Volvamos a la expresión de la Carta a los Hebreos que dice: «Aun siendo Hijo, con lo que padeció aprendió la obediencia». El sacerdocio de Cristo conlleva el sufrimiento. Jesús sufrió verdaderamente, y lo hizo por nosotros. Era el Hijo y no necesitaba aprender la obediencia, pero nosotros sí teníamos y tenemos siempre necesidad de aprenderla. Por eso, el Hijo asumió nuestra humanidad y por nosotros se dejó «educar» en el crisol del sufrimiento, se dejó transformar por él, como el grano de trigo que, para dar fruto, debe morir en la tierra. A través de este proceso Jesús fue «hecho perfecto», en griego teleiotheis. Debemos detenernos en este término, porque es muy significativo. Indica la culminación de un camino, es decir, precisamente el camino de educación y transformación del Hijo de Dios mediante el sufrimiento, mediante la pasión dolorosa. Gracias a esta transformación Jesucristo llega a ser «sumo sacerdote» y puede salvar a todos los que le obedecen. El término teleiotheis, acertadamente traducido con «hecho perfecto», pertenece a una raíz verbal que, en la versión griega del Pentateuco —es decir, los primeros cinco libros de la Biblia— siempre se usa para indicar la consagración de los antiguos sacerdotes. Este descubrimiento es muy valioso, porque nos aclara que la pasión fue para Jesús como una consagración sacerdotal. Él no era sacerdote según la Ley, pero llegó a serlo de modo existencial en su Pascua de pasión, muerte y resurrección: se ofreció a sí mismo en expiación y el Padre, exaltándolo por encima de toda criatura, lo constituyó Mediador universal de salvación.

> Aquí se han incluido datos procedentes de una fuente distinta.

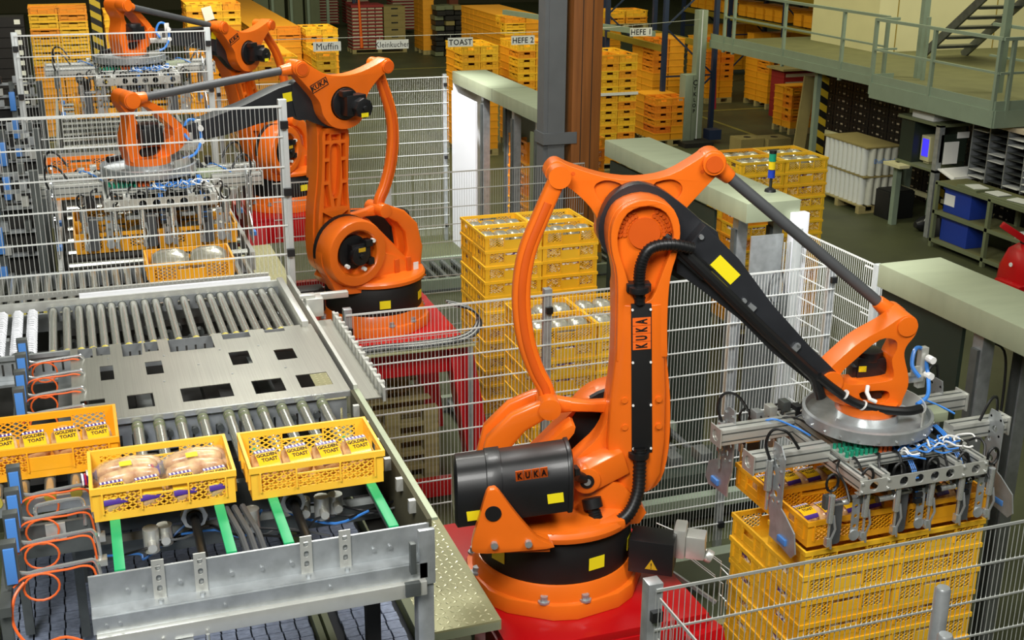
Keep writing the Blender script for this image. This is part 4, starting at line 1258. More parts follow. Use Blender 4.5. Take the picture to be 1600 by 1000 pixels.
# front bank of rollers
xb = [.13, .235, .34, .45, .58, .655, .75, .85, .955, 1.06]
for x in xb:
    o = MB(); o.cyl((x, 5.28, ZT-.028), (x, 5.94, ZT-.028), .027, 16); ro = part(o, 'roller', M['roll'])
    b = MB(); b.cyl((x, 5.90, ZT-.028), (x, 5.87, ZT-.028), .0285, 16); b.cyl((x, 5.945, ZT-.028), (x, 5.92, ZT-.028), .029, 16); each(b, 'belt_groove', M['greypanel'], ro, world=True)
b = MB()
for i in range(8):
    b.cyl((.16+i*.125, 5.955, ZT-.10), (.16+i*.125, 5.975, ZT-.10), .018, 12)
each(b, 'pulley', M['steeldk'], TT, world=True)
# green slides, shafts, beams
for x in (-.02, .41, .64, 1.078):
    b = MB(); b.box((x-.021, 4.485, ZT-.012), (x+.021, 5.45, ZT)); s_ = part(b, 'green_slide', M['greenstrip'], bevel=.002)
    b = MB(); b.box((x-.014, 4.46, ZT-.045), (x+.014, 5.5, ZT-.012)); part(b, 'slide_carrier', M['steeldk'], s_, smooth=0)
for x in (.31, .745):
    b = MB(); b.cyl((x, 4.47, ZT-.10), (x, 5.14, ZT-.10), .020, 14); sh = part(b, 'shaft', M['black'])
    b = MB(); b.cyl((x, 5.02, ZT-.10), (x, 5.06, ZT-.10), .058, 8); part(b, 'bearing_flange', M['alu'], sh, smooth=0)
    b = MB(); b.cyl((x, 5.0, ZT-.10), (x, 5.02, ZT-.10), .036, 14); part(b, 'bearing_ring', M['blackmatt'], sh)
b = MB(); b.box((-.2, 5.12, ZT-.30), (1.2, 5.2, ZT-.22)); b.box((-.2, 5.30, ZT-.26), (1.2, 5.34, ZT-.10)); each(b, 'cross_beam', M['steeldk'], TT, world=True, smooth=0)
for k, (x, y) in enumerate(((.12, 5.0), (.18, 5.05), (.56, 5.04), (.80, 5.1), (.88, 5.06), (.95, 5.1))):
    b = MB(); b.cyl((x, y, ZT-.22), (x, y, ZT-.11-.02*(k % 2)), .035, 12); b.cyl((x, y-.03, ZT-.17), (x, y-.08, ZT-.17), .02, 10); part(b, 'valve', M['alu'], smooth=40)
rnd = random.Random(5)
for k in range(12):
    x = -.1+.1*k; p = [(x+rnd.uniform(-.05, .05)+.12*j, 5.0+rnd.uniform(-.03, .12), ZT-.16-rnd.uniform(0, .12)) for j in range(4)]
    b = MB(); b.tube(smooth_path(p, 4), .006, 5); part(b, 'cable', M[('bluehose', 'hose', 'greyrod', 'hose')[k % 4]])
for k in range(3):
    b = MB(); b.tube([(.44+.035*k, 4.92, ZT-.03), (.47+.035*k, 4.66, ZT-.03), (.48+.035*k, 4.52, ZT-.06)], .014, 8); part(b, 'grey_hose', M['greyrod'])
# front beam: upright plate, channel, slotted angles
b = MB(); b.box((-.14, 4.45, ZT-.13), (1.22, 4.462, ZT+.005)); fb = part(b, 'front_plate', M['steel'], smooth=0)
b = MB(); b.box((-.14, 4.385, ZT-.145), (1.20, 4.45, ZT-.13)); part(b, 'beam_ledge', M['steel'], smooth=0)
b = MB(); b.box((-.14, 4.375, ZT-.205), (1.19, 4.386, ZT-.135)); part(b, 'beam_web', M['steel'], smooth=0)
b = MB(); b.box((-.13, 4.345, ZT-.27), (1.18, 4.378, ZT-.205)); part(b, 'beam_channel', M['alu'], bevel=.004)
for x in (.12, .28, .70, .86):
    T = Matrix.Translation((x, 4.442, ZT-.02))
    b = MB(T); b.prism([rect(-.024, -.115, .024, .06), rrect(-.01, .012, .01, .04, .009), rrect(-.01, -.035, .01, -.007, .009), rrect(-.01, -.08, .01, -.052, .009)], lambda u, v: (u, -.003, v), lambda u, v: (u, .003, v)); ab = part(b, 'slotted_angle', M['alu'], smooth=0)
    b = MB(T); b.box((-.024, -.055, -.118), (.024, .0, -.112)); part(b, 'angle_foot', M['alu'], ab, smooth=0)
    b = MB(T); b.cyl((0, -.03, -.112), (0, -.03, -.098), .011, 6); part(b, 'nut', M['steel'], ab, smooth=0)
b = MB()
for x in (.0, .06, .20, .40, .52, .64, .98, 1.05):
    b.cyl((x, 4.45, ZT-.075), (x, 4.438, ZT-.075), .009, 8)
for x in (-.09, -.04, .36, .78):
    b.cyl((x, 4.375, ZT-.17), (x, 4.366, ZT-.17), .007, 8)
each(b, 'bolt', M['steel'], TT, world=True, smooth=0)
b = MB(); b.box((1.155, 4.375, ZT-.24), (1.225, 4.40, ZT+.015)); part(b, 'corner_plate', M['steel'], bevel=.003)
b = MB(); b.box((1.11, 4.34, ZT-.16), (1.135, 4.37, ZT-.02)); b.box((1.085, 4.335, ZT-.26), (1.15, 4.36, ZT-.20)); each(b, 'hinge', M['steeldk'], TT, world=True, bevel=.003)
for x, y in ((1.185, 4.42), (1.19, 8.0), (-.58, 8.0), (-.10, 4.42)):
    b = MB(); b.box((x-.035, y-.035, 0), (x+.035, y+.035, ZT-.20)); part(b, 'leg', M['steel'], bevel=.003)
b = MB(); b.box((1.215, 4.46, ZT-.30), (1.235, 5.96, ZT+.02)); part(b, 'side_wall', M['hall'], smooth=0)
b = MB(); b.box((1.235, 4.46, ZT+.01), (1.262, 5.96, ZT+.022)); part(b, 'side_cap', M['slab'], smooth=0)
for k in range(6):
    b = MB(); y = 4.65+.22*k; b.cbox((1.20, y, ZT-.01), (.03, .025, .06)); part(b, 'lug', M['alu'], smooth=0)
b = MB(); b.box((1.10, 4.46, ZT-.33), (1.215, 5.96, ZT-.32)); part(b, 'inner_sill', M['dark'], smooth=0)
for x in (.11, .28):                                 # hanging rods under the beam
    b = MB(); b.cyl((x, 4.33, ZT-.85), (x, 4.33, ZT-.26), .008, 8); part(b, 'hanging_rod', M['chrome'])
b = MB(); b.cbox((.19, 4.35, ZT-.30), (.07, .05, .05)); b.cyl((.16, 4.33, ZT-.34), (.23, 4.33, ZT-.34), .018, 10); each(b, 'latch', M['steel'], TT, world=True)

M['tear'] = mat('tread_tear', 'd4d3ac', .3, .35)
# walkway of tread plate along the robots
t = thing('walkway', 'tread plate walkway between the transfer table and the robots', 'walkway', (1.6, 9.2, 0))
for k, (y0, y1) in enumerate(((5.29, 7.2), (7.205, 9.6), (9.605, 13.0))):
    b = MB(); b.box((1.28, y0, 1.688), (1.835, y1, 1.70)); pl = b.obj('tread_panel', M['tread'], t, world=True, smooth=0)
    b = MB(); b.box((1.827, y0, 1.64), (1.835, y1, 1.688)); b.obj('folded_edge', M['tread'], pl, world=True, smooth=0)
b = MB(); b.box((1.28, 5.29, 1.64), (1.827, 5.298, 1.688)); b.obj('folded_edge', M['slab'], t, world=True, smooth=0)
b = MB()
for i in range(170):
    for j in range(12):
        x = 1.30+.0445*j; y = 5.31+.0445*i
        a = .62 if (i+j) % 2 else -.95
        ca, sa = math.cos(a)*.019, math.sin(a)*.019
        b.add([(x-ca, y-sa, 1.70), (x+sa*.30, y-ca*.30, 1.7035), (x+ca, y+sa, 1.70), (x-sa*.30, y+ca*.30, 1.7035), (x, y, 1.7045)], [(0, 1, 4), (1, 2, 4), (2, 3, 4), (3, 0, 4)])
o = b.obj('raised_tears', M['tear'], t, world=True, smooth=0); o['kind'] = 'stuff'
for y in (5.45, 7.2, 9.6, 12.8):
    for x in (1.36, 1.76):
        b = MB(); b.box((x-.03, y-.03, 0), (x+.03, y+.03, 1.65)); b.obj('leg', M['steel'], t, world=True, smooth=0)
b = MB(); b.bar((1.76, 5.45, 1.2), (1.40, 5.45, 1.62), .06, .02, up=(0, 1, 0)); b.obj('brace', M['alu'], t, world=True, smooth=0)
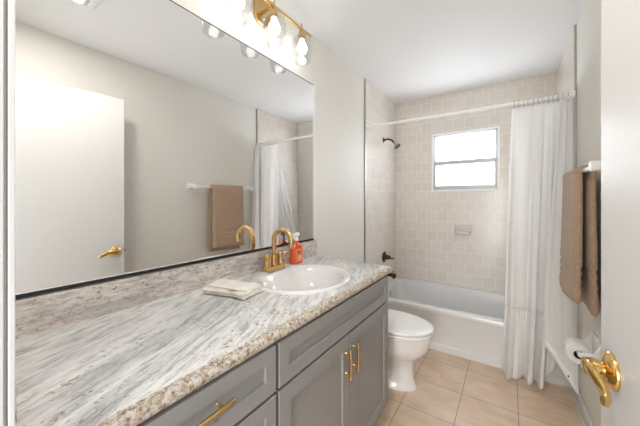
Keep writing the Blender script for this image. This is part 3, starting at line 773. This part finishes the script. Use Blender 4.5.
# ------------------------------------------------------------------ toilet paper
PX, PZ = 1.440, .508
hp = thing('toilet_paper_holder', 'white wall-mounted paper holder with two arms, below the towel', 'paper holder', (RW, 1.95, PZ))
for y0_ in (1.862, 2.025):
    bm = bmesh.new(); prof2 = [(RW, PZ + .055), (RW - .012, PZ + .055), (RW - .03, PZ + .020), (PX - .004, PZ + .010), (PX - .010, PZ), (PX - .004, PZ - .010), (RW - .03, PZ - .020), (RW - .012, PZ - .055), (RW, PZ - .055)]
    loft(bm, [[Vector((x, y0_, z)) for x, z in prof2], [Vector((x, y0_ + .014, z)) for x, z in prof2]]); obj('arm', bm, M_plastic, hp, bevel=.003)
obj('back_plate', B(RW - .010, RW, 1.862, 2.039, PZ - .06, PZ + .075), M_plastic, hp, bevel=.003)
bm = bmesh.new(); cyl(bm, (PX, 1.876, PZ), (PX, 2.025, PZ), .009); obj('spindle', bm, M_plastic, hp)
rp = thing('toilet_paper_roll', 'white toilet paper roll on the wall-mounted holder', 'toilet paper', (PX, 1.95, PZ - .01))
bm = bmesh.new()
pr = [(0, .021), (0, .046), (.003, .048), (.105, .048), (.108, .046), (.108, .021)]
R = [circ((PX, 1.893 + h_, PZ - .011), (0, 1, 0), r_, 40) for h_, r_ in pr]
loft(bm, R + [R[0]], False, False); bmesh.ops.remove_doubles(bm, verts=bm.verts[:], dist=1e-5)
obj('paper', bm, M_paper, rp, angle=50)
bm = bmesh.new(); R = [circ((PX, 1.892 + h_, PZ - .011), (0, 1, 0), r_, 32) for h_, r_ in ((0, .0195), (0, .021), (.110, .021), (.110, .0195))]
loft(bm, R + [R[0]], False, False); bmesh.ops.remove_doubles(bm, verts=bm.verts[:], dist=1e-5); obj('cardboard_core', bm, M_hole, rp)

# ceiling vent (seen in the mirror)
cv = thing('ceiling_vent', 'square white exhaust vent with an added fill light on the ceiling, corner seen in the mirror', 'vent', (.84, .48, H))
vx0, vx1, vy0, vy1 = .715, .972, .375, .632
obj('frame', B(vx0, vx1, vy0, vy1, H - .004, H), M_plastic, cv, bevel=.001)
bm = BB((vx0, vx0 + .03, vy0, vy1, H - .014, H - .003), (vx1 - .03, vx1, vy0, vy1, H - .014, H - .003), (vx0 + .03, vx1 - .03, vy0, vy0 + .03, H - .014, H - .003), (vx0 + .03, vx1 - .03, vy1 - .03, vy1, H - .014, H - .003))
obj('border', bm, M_plastic, cv, bevel=.002)
obj('backing', B(vx0 + .03, vx1 - .03, vy0 + .03, vy1 - .03, H - .006, H - .0042), M_dark, cv, smooth=False)
for i in range(9):
    x = vx0 + .045 + i * .021
    obj('slat', BB((x, x + .010, vy0 + .03, vy1 - .03, H - .013, H - .0065)), M_plastic, cv, smooth=False)
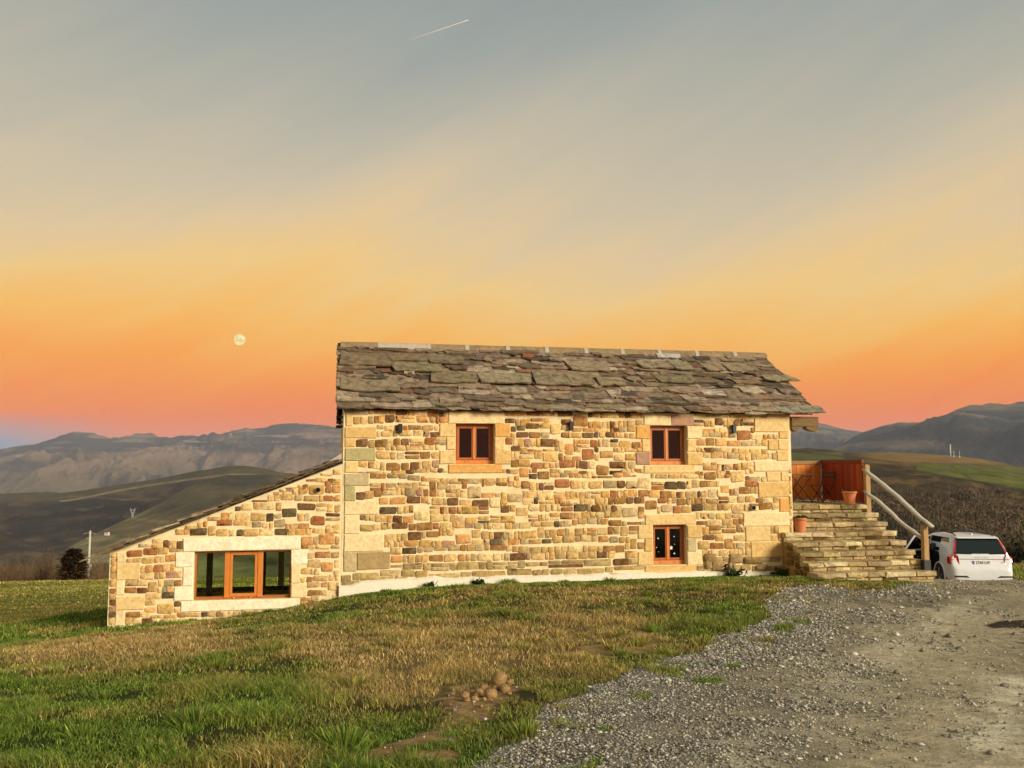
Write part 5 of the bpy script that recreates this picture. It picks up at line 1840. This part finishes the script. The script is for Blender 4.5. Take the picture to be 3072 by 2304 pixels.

Volvamos a nuestra meditación, a la Eucaristía, que dentro de poco ocupará el centro de nuestra asamblea litúrgica. En ella Jesús anticipó su sacrificio, un sacrificio no ritual, sino personal. En la última Cena actúa movido por el «Espíritu eterno» con el que se ofrecerá en la cruz (cf. Hb 9, 14). Dando gracias y bendiciendo, Jesús transforma el pan y el vino. El amor divino es lo que transforma: el amor con que Jesús acepta con anticipación entregarse totalmente por nosotros. Este amor no es sino el Espíritu Santo, el Espíritu del Padre y del Hijo, que consagra el pan y el vino y cambia su sustancia en el Cuerpo y la Sangre del Señor, haciendo presente en el Sacramento el mismo sacrificio que se realiza luego de modo cruento en la cruz. Así pues, podemos concluir que Cristo es sacerdote verdadero y eficaz porque estaba lleno de la fuerza del Espíritu Santo, estaba colmado de toda la plenitud del amor de Dios, y esto precisamente «en la noche en que fue entregado», precisamente en la «hora de las tinieblas» (cf. Lc 22, 53). Esta fuerza divina, la misma que realizó la encarnación del Verbo, es la que transforma la violencia extrema y la injusticia extrema en un acto supremo de amor y de justicia. Esta es la obra del sacerdocio de Cristo, que la Iglesia ha heredado y prolonga en la historia, en la doble forma del sacerdocio común de los bautizados y el ordenado de los ministros, para transformar el mundo con el amor de Dios. Todos, sacerdotes y fieles, nos alimentamos de la misma Eucaristía; todos nos postramos para adorarla, porque en ella está presente nuestro Maestro y Señor, está presente el verdadero Cuerpo de Jesús, Víctima y Sacerdote, salvación del mundo. Venid, exultemos con cantos de alegría. Venid, adoremos. Amén.